Wednesday, February 2, 2011

Worry My Life Away

If you don’t have anything nice to say don’t say anything at all. But that’s the problem, I always have something to say and most of the time it isn’t something that is meant to be nice. It’s honesty. I have an easy opinion and it’s not meant to be held in.

I always have lots of things on my mind, I will always worry. I don't think I've lived my life without worry. If I did I may just go insane.

Believe it or not, I actually rather not talk about it sometimes. Some days I just want to be alone. Do my own thing. I'd much rather have less questioning and would more than gladly accept a hug. No words need to be exchanged, just a hug.

I'm an extremely emotional person.
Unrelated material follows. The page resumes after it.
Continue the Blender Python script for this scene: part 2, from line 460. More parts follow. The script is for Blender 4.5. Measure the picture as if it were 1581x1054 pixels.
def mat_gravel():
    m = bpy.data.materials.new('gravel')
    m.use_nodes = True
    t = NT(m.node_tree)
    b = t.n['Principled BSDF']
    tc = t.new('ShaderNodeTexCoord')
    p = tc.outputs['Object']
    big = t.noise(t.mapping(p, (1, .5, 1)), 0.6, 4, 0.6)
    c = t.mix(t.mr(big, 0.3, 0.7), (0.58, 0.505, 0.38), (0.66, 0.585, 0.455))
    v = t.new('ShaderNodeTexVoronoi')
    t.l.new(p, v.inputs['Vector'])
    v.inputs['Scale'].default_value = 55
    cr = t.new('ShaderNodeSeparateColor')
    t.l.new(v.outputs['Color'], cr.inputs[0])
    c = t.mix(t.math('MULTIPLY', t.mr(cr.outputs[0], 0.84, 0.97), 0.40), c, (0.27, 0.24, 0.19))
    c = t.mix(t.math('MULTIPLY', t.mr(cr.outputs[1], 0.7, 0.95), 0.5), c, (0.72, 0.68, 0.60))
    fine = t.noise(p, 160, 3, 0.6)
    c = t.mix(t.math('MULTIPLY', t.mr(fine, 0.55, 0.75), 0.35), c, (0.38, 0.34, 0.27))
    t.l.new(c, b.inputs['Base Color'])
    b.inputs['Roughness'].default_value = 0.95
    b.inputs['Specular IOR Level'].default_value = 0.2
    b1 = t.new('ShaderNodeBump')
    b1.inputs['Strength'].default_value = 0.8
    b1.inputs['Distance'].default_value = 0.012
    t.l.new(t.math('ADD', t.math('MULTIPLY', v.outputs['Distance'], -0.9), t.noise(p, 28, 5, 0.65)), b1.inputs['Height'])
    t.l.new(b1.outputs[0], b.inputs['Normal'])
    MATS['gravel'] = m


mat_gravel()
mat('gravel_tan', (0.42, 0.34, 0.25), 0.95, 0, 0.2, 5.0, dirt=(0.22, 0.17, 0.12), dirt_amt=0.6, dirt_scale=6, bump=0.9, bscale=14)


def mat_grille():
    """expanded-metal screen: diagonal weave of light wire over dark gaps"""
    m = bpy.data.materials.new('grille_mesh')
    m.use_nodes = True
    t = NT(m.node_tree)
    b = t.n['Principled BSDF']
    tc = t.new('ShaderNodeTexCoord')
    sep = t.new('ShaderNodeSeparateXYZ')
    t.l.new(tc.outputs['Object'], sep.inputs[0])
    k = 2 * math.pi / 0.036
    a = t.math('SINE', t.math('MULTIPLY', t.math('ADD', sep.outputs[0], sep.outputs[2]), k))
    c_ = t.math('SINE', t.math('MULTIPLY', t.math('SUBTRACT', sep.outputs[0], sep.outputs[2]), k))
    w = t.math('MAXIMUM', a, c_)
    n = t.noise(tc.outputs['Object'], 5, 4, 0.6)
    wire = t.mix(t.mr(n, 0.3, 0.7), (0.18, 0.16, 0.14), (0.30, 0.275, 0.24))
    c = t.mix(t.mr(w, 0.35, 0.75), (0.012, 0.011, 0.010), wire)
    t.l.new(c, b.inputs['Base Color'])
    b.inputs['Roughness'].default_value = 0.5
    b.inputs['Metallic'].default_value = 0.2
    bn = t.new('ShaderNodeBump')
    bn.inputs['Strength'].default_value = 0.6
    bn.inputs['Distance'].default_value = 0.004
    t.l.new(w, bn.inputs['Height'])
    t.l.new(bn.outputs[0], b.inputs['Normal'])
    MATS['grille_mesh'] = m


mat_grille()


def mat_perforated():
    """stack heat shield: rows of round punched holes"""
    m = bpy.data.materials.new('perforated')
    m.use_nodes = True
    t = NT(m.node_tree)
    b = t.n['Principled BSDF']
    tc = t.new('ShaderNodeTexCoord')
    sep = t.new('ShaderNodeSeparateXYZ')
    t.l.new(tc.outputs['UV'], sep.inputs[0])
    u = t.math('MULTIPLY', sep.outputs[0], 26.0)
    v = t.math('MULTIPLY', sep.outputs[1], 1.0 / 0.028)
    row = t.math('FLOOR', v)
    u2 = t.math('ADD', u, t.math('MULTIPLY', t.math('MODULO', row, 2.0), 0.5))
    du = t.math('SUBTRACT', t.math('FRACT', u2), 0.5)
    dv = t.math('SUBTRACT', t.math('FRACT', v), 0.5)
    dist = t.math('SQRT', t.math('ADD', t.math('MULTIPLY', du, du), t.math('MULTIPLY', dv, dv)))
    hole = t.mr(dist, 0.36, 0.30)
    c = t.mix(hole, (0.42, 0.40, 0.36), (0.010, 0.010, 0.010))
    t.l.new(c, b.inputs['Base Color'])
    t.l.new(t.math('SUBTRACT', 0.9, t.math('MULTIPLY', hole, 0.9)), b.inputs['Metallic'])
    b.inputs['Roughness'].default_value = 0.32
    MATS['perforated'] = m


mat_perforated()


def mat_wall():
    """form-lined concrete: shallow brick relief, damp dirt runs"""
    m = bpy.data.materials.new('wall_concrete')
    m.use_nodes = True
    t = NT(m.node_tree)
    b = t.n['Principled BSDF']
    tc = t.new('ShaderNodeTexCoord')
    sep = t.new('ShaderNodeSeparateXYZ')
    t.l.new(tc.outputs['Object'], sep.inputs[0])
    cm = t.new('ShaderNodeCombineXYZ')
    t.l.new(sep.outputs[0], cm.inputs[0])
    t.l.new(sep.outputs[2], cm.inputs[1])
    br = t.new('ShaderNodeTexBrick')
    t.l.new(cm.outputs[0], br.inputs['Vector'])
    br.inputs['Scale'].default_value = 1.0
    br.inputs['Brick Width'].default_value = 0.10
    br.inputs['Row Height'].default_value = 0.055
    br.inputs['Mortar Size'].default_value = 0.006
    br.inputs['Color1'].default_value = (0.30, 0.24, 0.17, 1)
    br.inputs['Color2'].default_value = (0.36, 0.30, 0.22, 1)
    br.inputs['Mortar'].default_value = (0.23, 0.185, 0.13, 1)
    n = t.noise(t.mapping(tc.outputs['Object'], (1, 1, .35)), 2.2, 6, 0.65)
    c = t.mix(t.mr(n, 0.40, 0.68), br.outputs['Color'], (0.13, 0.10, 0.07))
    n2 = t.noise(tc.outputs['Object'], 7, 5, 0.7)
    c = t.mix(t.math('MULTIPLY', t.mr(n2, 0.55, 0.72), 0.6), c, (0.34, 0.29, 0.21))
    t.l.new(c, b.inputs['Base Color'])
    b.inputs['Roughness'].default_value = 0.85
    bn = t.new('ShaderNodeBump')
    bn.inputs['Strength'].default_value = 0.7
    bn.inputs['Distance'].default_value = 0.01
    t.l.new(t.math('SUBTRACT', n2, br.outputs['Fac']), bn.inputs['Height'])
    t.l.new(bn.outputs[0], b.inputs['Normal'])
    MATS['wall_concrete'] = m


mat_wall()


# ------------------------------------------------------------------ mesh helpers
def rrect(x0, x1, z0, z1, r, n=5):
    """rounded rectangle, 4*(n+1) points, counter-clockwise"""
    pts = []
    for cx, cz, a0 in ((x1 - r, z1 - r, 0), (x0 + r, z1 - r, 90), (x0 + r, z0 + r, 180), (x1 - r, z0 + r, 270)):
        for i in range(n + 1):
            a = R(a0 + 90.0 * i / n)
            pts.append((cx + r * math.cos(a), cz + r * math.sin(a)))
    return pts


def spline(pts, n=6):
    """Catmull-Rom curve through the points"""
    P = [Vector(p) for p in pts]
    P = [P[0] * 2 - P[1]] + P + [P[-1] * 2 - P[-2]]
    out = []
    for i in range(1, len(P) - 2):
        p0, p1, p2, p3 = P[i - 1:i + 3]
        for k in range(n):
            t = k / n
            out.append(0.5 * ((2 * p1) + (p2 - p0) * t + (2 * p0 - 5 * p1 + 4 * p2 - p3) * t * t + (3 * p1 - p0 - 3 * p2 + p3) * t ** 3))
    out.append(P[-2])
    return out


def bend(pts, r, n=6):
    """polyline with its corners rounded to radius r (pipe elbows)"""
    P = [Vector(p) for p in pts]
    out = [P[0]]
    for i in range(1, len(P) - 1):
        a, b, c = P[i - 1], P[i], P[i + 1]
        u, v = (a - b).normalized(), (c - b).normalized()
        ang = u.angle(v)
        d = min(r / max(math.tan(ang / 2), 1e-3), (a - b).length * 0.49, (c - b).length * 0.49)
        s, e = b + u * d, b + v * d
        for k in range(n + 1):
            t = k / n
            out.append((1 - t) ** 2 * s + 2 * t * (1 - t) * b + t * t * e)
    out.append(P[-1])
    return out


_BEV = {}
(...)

Not too many people can keep up with me because of that. But the ones that can usually know that all I need is a hug and just for you to sit next to me. I feel more calm that way, like you really care and really want to know.

Questioning makes me think you want to put your own curiosity as ease no matter what it is but as long as you know. That's all that matters. Well, fine. Push me two more inches away, that's only going to get this no where.

Soft responses is what I need. I don't need to feel like I'm being interrogated when somethings is wrong. But that's the way you deal with things and this is this is my way.

I should never feel the need to ever call anyone else for advise. I should never feel the need to lean on someone else's shoulder. I should never feel like I don't have anyone to talk to that really cares.